• [REQUIREMENT]:
Reply with one number: the count of lines in the data that hold the string "scene".

• [SOURCE EXCERPT]:
--

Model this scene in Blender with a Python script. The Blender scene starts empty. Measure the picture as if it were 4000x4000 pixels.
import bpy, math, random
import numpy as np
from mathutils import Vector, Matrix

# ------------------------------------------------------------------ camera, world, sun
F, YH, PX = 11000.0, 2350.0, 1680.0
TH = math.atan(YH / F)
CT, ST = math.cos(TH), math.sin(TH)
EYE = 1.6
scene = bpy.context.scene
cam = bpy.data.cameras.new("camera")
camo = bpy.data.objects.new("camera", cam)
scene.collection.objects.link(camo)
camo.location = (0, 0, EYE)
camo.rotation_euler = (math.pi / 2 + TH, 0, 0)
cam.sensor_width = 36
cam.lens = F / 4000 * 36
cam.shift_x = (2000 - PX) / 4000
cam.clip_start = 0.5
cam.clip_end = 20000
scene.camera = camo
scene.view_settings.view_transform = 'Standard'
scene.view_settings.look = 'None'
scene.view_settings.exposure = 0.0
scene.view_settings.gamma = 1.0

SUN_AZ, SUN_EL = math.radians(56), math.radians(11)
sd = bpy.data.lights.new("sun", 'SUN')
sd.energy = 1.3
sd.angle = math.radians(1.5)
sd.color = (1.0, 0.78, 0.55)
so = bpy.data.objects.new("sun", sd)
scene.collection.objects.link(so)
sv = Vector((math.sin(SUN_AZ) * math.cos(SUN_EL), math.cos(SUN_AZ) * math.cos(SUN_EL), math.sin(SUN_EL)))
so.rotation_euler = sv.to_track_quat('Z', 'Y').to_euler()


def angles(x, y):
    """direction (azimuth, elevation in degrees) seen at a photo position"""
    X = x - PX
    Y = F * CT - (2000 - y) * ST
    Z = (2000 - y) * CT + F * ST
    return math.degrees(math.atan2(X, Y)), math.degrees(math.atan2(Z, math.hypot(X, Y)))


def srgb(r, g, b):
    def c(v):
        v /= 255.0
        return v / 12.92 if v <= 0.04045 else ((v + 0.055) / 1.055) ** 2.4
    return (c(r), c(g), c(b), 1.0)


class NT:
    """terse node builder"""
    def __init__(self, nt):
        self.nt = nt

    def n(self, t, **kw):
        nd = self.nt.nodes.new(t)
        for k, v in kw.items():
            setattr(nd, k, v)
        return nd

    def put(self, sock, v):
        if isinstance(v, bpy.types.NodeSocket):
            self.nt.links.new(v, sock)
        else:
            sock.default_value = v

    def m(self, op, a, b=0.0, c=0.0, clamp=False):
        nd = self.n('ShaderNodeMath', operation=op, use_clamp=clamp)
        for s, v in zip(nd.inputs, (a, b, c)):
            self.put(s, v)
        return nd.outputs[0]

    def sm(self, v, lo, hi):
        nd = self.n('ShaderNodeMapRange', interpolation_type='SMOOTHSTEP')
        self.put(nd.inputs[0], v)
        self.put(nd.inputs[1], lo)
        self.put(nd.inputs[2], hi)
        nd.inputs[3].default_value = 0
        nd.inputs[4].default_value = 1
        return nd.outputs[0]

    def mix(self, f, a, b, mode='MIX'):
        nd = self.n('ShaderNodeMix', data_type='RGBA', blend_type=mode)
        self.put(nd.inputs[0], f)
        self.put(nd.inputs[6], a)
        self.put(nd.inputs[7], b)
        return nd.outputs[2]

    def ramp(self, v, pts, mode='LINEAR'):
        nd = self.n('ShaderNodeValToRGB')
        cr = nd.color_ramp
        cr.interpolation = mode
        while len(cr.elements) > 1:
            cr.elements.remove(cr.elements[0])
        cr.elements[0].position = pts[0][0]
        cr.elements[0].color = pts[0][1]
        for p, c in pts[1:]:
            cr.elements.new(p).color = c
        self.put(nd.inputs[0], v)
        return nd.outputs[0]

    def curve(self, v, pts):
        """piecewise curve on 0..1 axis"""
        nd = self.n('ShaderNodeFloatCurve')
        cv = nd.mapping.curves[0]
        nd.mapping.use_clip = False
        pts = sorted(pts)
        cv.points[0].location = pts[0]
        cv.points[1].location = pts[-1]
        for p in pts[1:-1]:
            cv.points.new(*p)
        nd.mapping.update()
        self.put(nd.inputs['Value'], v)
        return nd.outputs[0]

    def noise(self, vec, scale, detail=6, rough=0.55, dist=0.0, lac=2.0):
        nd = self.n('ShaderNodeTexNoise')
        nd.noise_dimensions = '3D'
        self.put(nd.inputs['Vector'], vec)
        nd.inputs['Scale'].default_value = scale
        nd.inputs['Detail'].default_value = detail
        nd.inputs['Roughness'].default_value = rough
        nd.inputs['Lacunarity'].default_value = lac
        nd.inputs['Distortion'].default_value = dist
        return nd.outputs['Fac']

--

• [SOLUTION TO THE PROBLEM]:
9